As at 1 July 2023 Group Net Debt (excluding lease liabilities) was £123m (HY 2022: £731m and FY 2022: £333m). Facilities available to the Group were £1,109m and cash and cash equivalents were £579m. Liquidity available to the Group is more than sufficient to meet upcoming maturities within the going concern period.

 

b. A breach of the financial covenants implicit in our bank facility agreement.

• Net Debt Leverage: Consolidated net debt as a multiple of bank-defined EBITDA must not exceed 3.00:1.00 at each six-monthly covenant test date.

• Adjusted Interest Cover: The bank-defined EBITDA (further adjusted by a fixed rental figure) as a multiple of the consolidated net finance charges, must not fall below 1.50:1.00 measured at each six-monthly covenant test date.

The Group has been in compliance with all covenants applicable to this facility within the financial year and is forecast to continue to be in compliance for 12 months from the date of signing of the financial statements.

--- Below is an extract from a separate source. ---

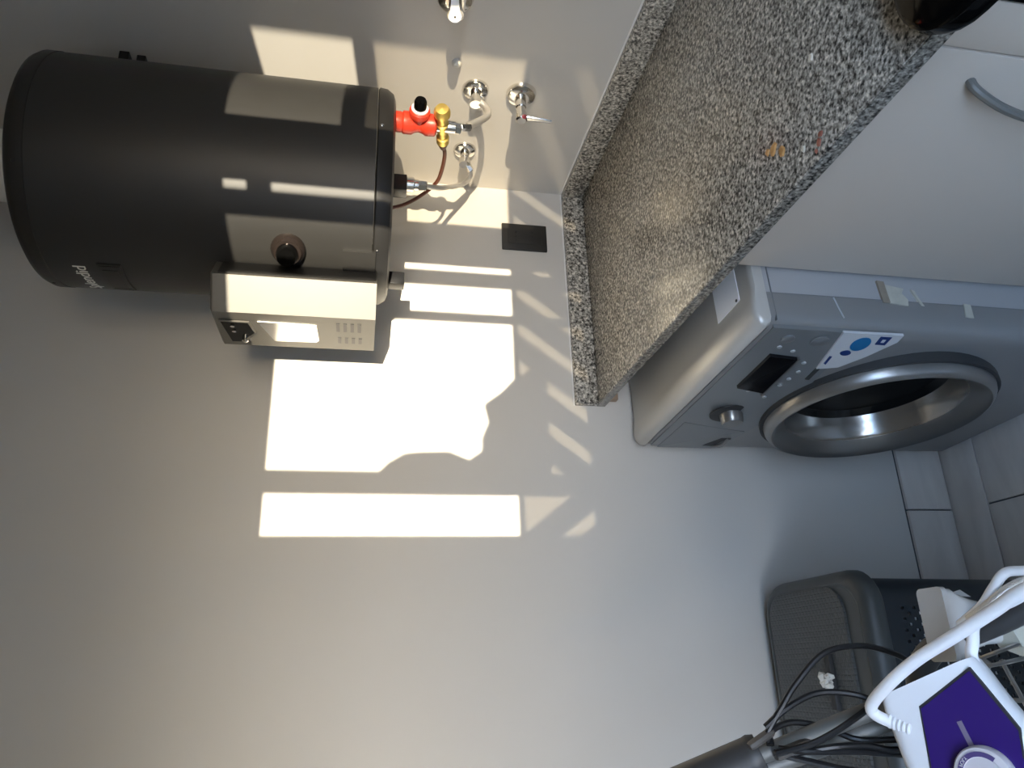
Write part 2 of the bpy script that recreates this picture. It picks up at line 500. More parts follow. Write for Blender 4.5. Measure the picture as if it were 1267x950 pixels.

We have reviewed our actual results in the first half of 2023 against those that were used in the going concern forecast and assessment for our 2022 financial statements; actual results have been positive versus forecasts used and therefore we have concluded there is no change in the going concern assessment and assumption.

The Directors, having made appropriate enquiries, consider that adequate resources exist for the Group to continue in operational existence for a period of at least 12 months from the date of approval of these financial statements and that, therefore, it is appropriate to adopt the going concern basis in preparing the consolidated financial statements as at and for period ended 1 July 2023.